The answer to plaintiff's contention that these so-called "carrying charges" are necessarily to be deducted from the sale price before an actual gain can be determined depends upon the consideration of their nature, and whether or not they are so inherently a part of the capital investment as to make it absolutely necessary to consider them, in order to determine whether or not this capital investment has "gained" or diminished. This leads us to consider what these taxes were and what this interest was.

To be sure, they are often called "carrying charges," and it goes without question that, in fixing a selling price, most business men include these charges and many other expenditures. For instance, there is interest lost on the taxes paid; there is loss of profits sometimes arising from failure to complete a building and thus secure rentals; there are losses from changes made in the use or proposed use of property; indeed, there are many things that some business men carefully consider when they name a sale price, but of all these taxes and interest are the most commonly considered. Yet taxes and interest, when properly defined, do not really represent anything paid into the capital investment, and it is a misnomer of their purpose to call them "carrying charges." Taxes represent "revenue collected from the people for objects in which they are interested the contributions of the people for things useful and conducive to their welfare." Hilbish v. Catherman, 64 Pa. 154.

The only part that this property played, in the case of plaintiff, so far as her taxes were concerned, was to fix the basis on which to compute that portion of the general expense that she owed to the city and state, and she received, or at least is supposed to have received, benefits far in excess of the tax paid. Such benefits of public safety, public improvements, water, sewage, and many things that go unseen, but are very real, and which make, not only the ownership of property safe, but make it salable, because in this great city, had she attempted to buy all these things with simply her proportion of tax, it would have been impossible. It is therefore this community of effort with other owners that has made this city possible, and the amount of her property simply fixed what she had to pay into this common fund, for these common benefits.
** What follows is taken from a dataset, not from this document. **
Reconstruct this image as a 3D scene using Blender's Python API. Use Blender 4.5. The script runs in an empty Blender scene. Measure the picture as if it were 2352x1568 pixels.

Such payments did not have as their purpose the ownership of property.

To be sure, these payments of herself and others may have indirectly increased the value of her property; but so did many other expenditures made, or which might be made, by herself and the others, such as the *594 coming of business stores, adequate transportation, etc., all of which might indirectly increase the value of her and their property.

Interest is the "compensation allowed by law or fixed by the parties for the use of money." This represents a small payment each year, by which some one else engages to "carry the property" in a much larger sum. In this case the mortgagee carried two-thirds of the risk. Plaintiff, therefore, has had the benefit of this arrangement, and her foresight has enabled her to make a gain with another's money. It seems to me that the purpose of this interest payment was, not that it should become a part of capital invested. It was rather a plan by which she obtained the capital of another, in order that she might make a gain with that other's money.

She could alone have "carried" the property by risking her own money, and not paid this interest; yet this interest on her money would have been present, but she could not have deducted it. Hays v. Gauley Mt. Coal Co., 247 U.S. 189, page 193, 38 S. Ct. 470, 62 L. Ed. 1061. So she preferred this plan, and thus got some one else to carry the property. Her repayment was in the result of the plan.

Thus it seems to me that plaintiff paid these taxes, not to "carry" the property, but because she carried it. She paid this interest, not to "carry" the property, but to get some one else to carry it, under circumstances where she could not have deducted the interest, had she carried it herself. Therefore these taxes, assessments, and interest paid are by nature not necessarily to be considered a part of the capital investment. Their purpose is entirely different. Their indirect effect is insufficient. They are not so inherently and by necessity a part of the cost or capital investment of the property that they must be considered in ascertaining a gross gain in the value of the property itself, and be deducted from a sale price thereof before any gain can be ascertained.

On the contrary, it seems to me that plaintiff's criticism is really directed to the law-making body, to the policy of the statute, rather than to the statute itself, or its constitutionality. It is easily conceivable that the people of the United States, represented in Congress, may think it better and fairer, because of the admittedly usual and ordinary actions of business men, to allow all taxes and interest for a reasonable time to be deducted from a selling price for the purpose of tax, but this would be a matter for Congress, reacting to the demands of those who buy and sell real estate, and, as I have indicated, there would still have to be many not unusual items omitted, and a certain time fixed, else every piece of property sold would likely show a loss. If 10 years is allowed, 50 years could be, and compound interest as well.

It seems to me that what the Supreme Court has decided is that there must be a gain in fact of the selling price over the original cost price, else there is no gain. Where the date of March 1, 1913, fixes an arbitrary low price, the parties can go back to the original cost, to show that, in fact, the selling price was really not a gain, but a loss. Here the property was bought for approximately $14,000 in 1910, and sold for $22,000, and the arbitrary date showed a conceded market value of approximately $16,000. Thus there was a steady gain.

The fact that the statute does allow certain deductions for taxes and interest is purely arbitrary, but is no ground for argument that all taxes and interests are therefore to be deducted. Reduction of burdens of taxation will undoubtedly resolve in greater liberality as to deductions allowed, and in my opinion it would be fairer to allow more than one year's taxes and interest in some cases, and in cases of unimproved real estate five or even ten years might not be excessive, under certain circumstances. The right to so deduct might also reflect itself in greater willingness to pay the growing burdens of populous cities and states, and undoubtedly would seem fairer to those who buy and sell real estate.

However, in my opinion, and on the facts here, the method pursued by the defendant in ascertainment of the tax was correct, according to the statute, and the statute is constitutional.